While US officials worry that Bushehr will create a nuclear knowledge base in Iran that could be applied to a weapons program, Ms. Gottemoeller says the real risk comes from a "handful" of "bottom feeders – small Russian industrial or research institutions that are desperate, or they wouldn't be trying to take extreme measures, such as false invoices ... to mask their sales."

Keeping control

The majority of nuclear-related entities here have decided to "stay on the straight and narrow," Gottemoeller says. Recent leadership changes at the top of the Ministry of Atomic Energy are likely to tighten controls further.

Still, says Gottemoeller, "the Russian system being what it is, I'm sure there are others [desperate institutions] who could pop out of the mud at any time."

Keeping that from happening has been the aim of US pressure on Russia for a decade, since some analysts say that any new nuclear power in the Mideast would almost certainly spark other nuclear weapons programs, and cause global nonproliferation accords – signed by both Russia and Iran – to collapse. Already, the Bushehr project is subject to regular IAEA inspection.

Noting that until now Russian controls on sensitive technology have been "half-hearted and incomplete," Gary Samore, a special adviser to Clinton on nonproliferation who is now at the International Institute of Strategic Studies in London, says: "There may be a real opportunity now, post-Sept. 11, for the US and Russia to work out an agreement that would give the Russians a strong incentive to go all the way in enforcing what they say is their policy."

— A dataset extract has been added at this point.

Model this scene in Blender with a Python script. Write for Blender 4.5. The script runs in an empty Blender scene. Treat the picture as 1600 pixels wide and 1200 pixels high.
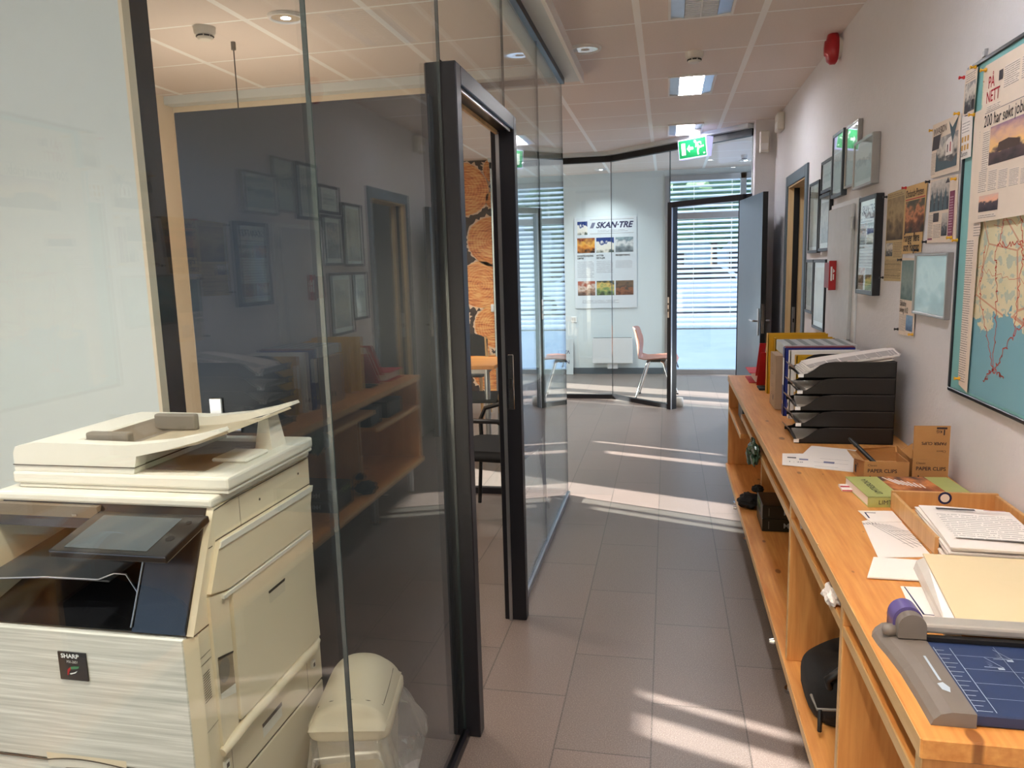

Mr. Samore says the US should recognize that the Bushehr project is too advanced to stop, and offer to "grandfather" the deal. Russia would receive a variety of incentives, Samore suggests, for explicitly limiting the Bushehr deal to power needs, handling all fuel supplies, and for insisting on public commitments from Iran to swear off fuel-cycle ambitions and comply with tougher IAEA "go anywhere" inspections. Samore says such a deal would test Iran's declarations of peaceful intentions, while relieving it of waste-disposal problems. Tehran's rejection of such a plan would lead to the "obvious conclusion" about Iran's nuclear plans, he adds.

"The sooner you can step in to slow down or stop [Iran's] program, the better," says Samore. "If we just let the situation drift and don't do anything, they will get closer and closer, and will eventually reach the technical point of no return."

As the Bushehr project continues, Russian law enforcement will be critical in guarding against dangerous transfers of technology, experts say. "If their security is as effective as they claim it to be, and we think it is, they should be able to track these things down," says the US official who requested anonymity. "They know who is flying on Aeroflot to Tehran."